◆ Given exercise:
Can you transcribe every line exactly and leave the pictures behind?

---

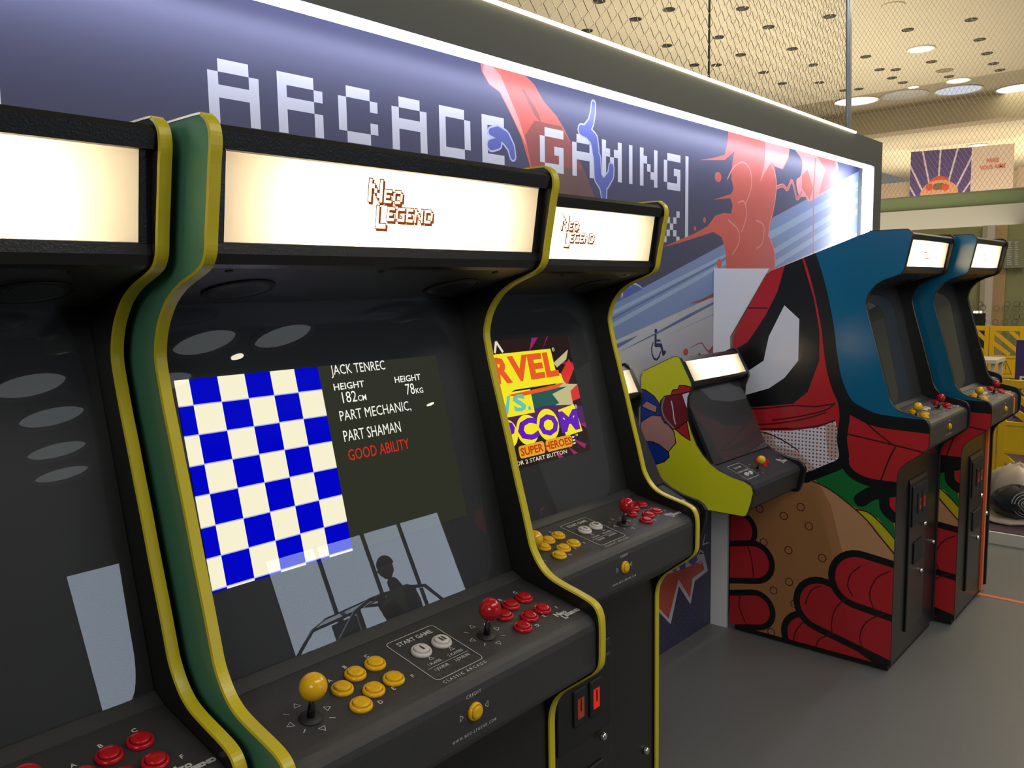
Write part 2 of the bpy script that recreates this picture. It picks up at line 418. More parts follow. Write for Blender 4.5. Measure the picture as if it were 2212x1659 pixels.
# access symbol
w = .0085
L.append((c_ink, [circle(ME(538, 1358), .012, 16, .0095)]+stroke(mm(ME, [(536, 1405), (534, 1500), (590, 1500), (612, 1590), (628, 1570)]), w)+stroke(mm(ME, [(536, 1455), (580, 1455)]), .0048)
          + stroke(mm(ME, [(510, 1480), (495, 1530), (500, 1590), (520, 1635), (545, 1645), (570, 1615), (585, 1570)]), .0045)))
# lower navy field with burst
L.append((c_navy, [[(-1, -1), (5.6, -1), (5.6, 1.02), (-1, 1.02)]]))
bo = mm(G6, [(900, 800), (990, 870), (1050, 932), (1092, 740), (1150, 832), (1172, 715), (1238, 662), (1218, 575), (1120, 600), (1000, 640), (900, 700)])
bi = mm(G6, [(900, 790), (990, 850), (1040, 905), (1090, 705), (1148, 800), (1160, 700), (1222, 655), (1208, 610), (1120, 650), (1000, 690), (900, 740)])
L.append((c_lt, [bo])); L.append((c_red, [bi]))
dots = []
for i in range(14):
    for j in range(7): dots.append(circle(G6(1000+i*17, 780+j*40+(i % 2)*20), .0035, 6))
L.insert(len(L)-2, (c_gb, dots))
L.append((c_gb, [mm(G6, [(1050, 660), (1050, 600), (1075, 590), (1100, 640), (1100, 580), (1125, 570), (1125, 650), (1100, 660), (1078, 610), (1078, 670)]),
                 mm(G6, [(1150, 560), (1175, 545), (1190, 600), (1165, 640), (1140, 620)])]))
L.append((c_lt, stroke(mm(G6, [(1215, 570), (1200, 560), (1185, 590), (1195, 625), (1212, 615), (1214, 595), (1204, 595)]), .0035)+stroke(mm(G6, [(1225, 480), (1212, 530), (1240, 520)]), .003)))
mu = art('printed_mural', [(-2.9, 0.0), (5.58, 0.0), (5.58, 2.545), (-2.9, 2.545)], L, lambda u, v: (u, YW, v), c_navy)
tag(mu, 'large printed navy wall mural with blocky white ARCADE GAMING lettering', 'mural')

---

◆ Exercise solution:
Write part 2 of the bpy script that recreates this picture. It picks up at line 418. More parts follow. Write for Blender 4.5. Measure the picture as if it were 2212x1659 pixels.
# access symbol
w = .0085
L.append((c_ink, [circle(ME(538, 1358), .012, 16, .0095)]+stroke(mm(ME, [(536, 1405), (534, 1500), (590, 1500), (612, 1590), (628, 1570)]), w)+stroke(mm(ME, [(536, 1455), (580, 1455)]), .0048)
          + stroke(mm(ME, [(510, 1480), (495, 1530), (500, 1590), (520, 1635), (545, 1645), (570, 1615), (585, 1570)]), .0045)))
# lower navy field with burst
L.append((c_navy, [[(-1, -1), (5.6, -1), (5.6, 1.02), (-1, 1.02)]]))
bo = mm(G6, [(900, 800), (990, 870), (1050, 932), (1092, 740), (1150, 832), (1172, 715), (1238, 662), (1218, 575), (1120, 600), (1000, 640), (900, 700)])
bi = mm(G6, [(900, 790), (990, 850), (1040, 905), (1090, 705), (1148, 800), (1160, 700), (1222, 655), (1208, 610), (1120, 650), (1000, 690), (900, 740)])
L.append((c_lt, [bo])); L.append((c_red, [bi]))
dots = []
for i in range(14):
    for j in range(7): dots.append(circle(G6(1000+i*17, 780+j*40+(i % 2)*20), .0035, 6))
L.insert(len(L)-2, (c_gb, dots))
L.append((c_gb, [mm(G6, [(1050, 660), (1050, 600), (1075, 590), (1100, 640), (1100, 580), (1125, 570), (1125, 650), (1100, 660), (1078, 610), (1078, 670)]),
                 mm(G6, [(1150, 560), (1175, 545), (1190, 600), (1165, 640), (1140, 620)])]))
L.append((c_lt, stroke(mm(G6, [(1215, 570), (1200, 560), (1185, 590), (1195, 625), (1212, 615), (1214, 595), (1204, 595)]), .0035)+stroke(mm(G6, [(1225, 480), (1212, 530), (1240, 520)]), .003)))
mu = art('printed_mural', [(-2.9, 0.0), (5.58, 0.0), (5.58, 2.545), (-2.9, 2.545)], L, lambda u, v: (u, YW, v), c_navy)
tag(mu, 'large printed navy wall mural with blocky white ARCADE GAMING lettering', 'mural')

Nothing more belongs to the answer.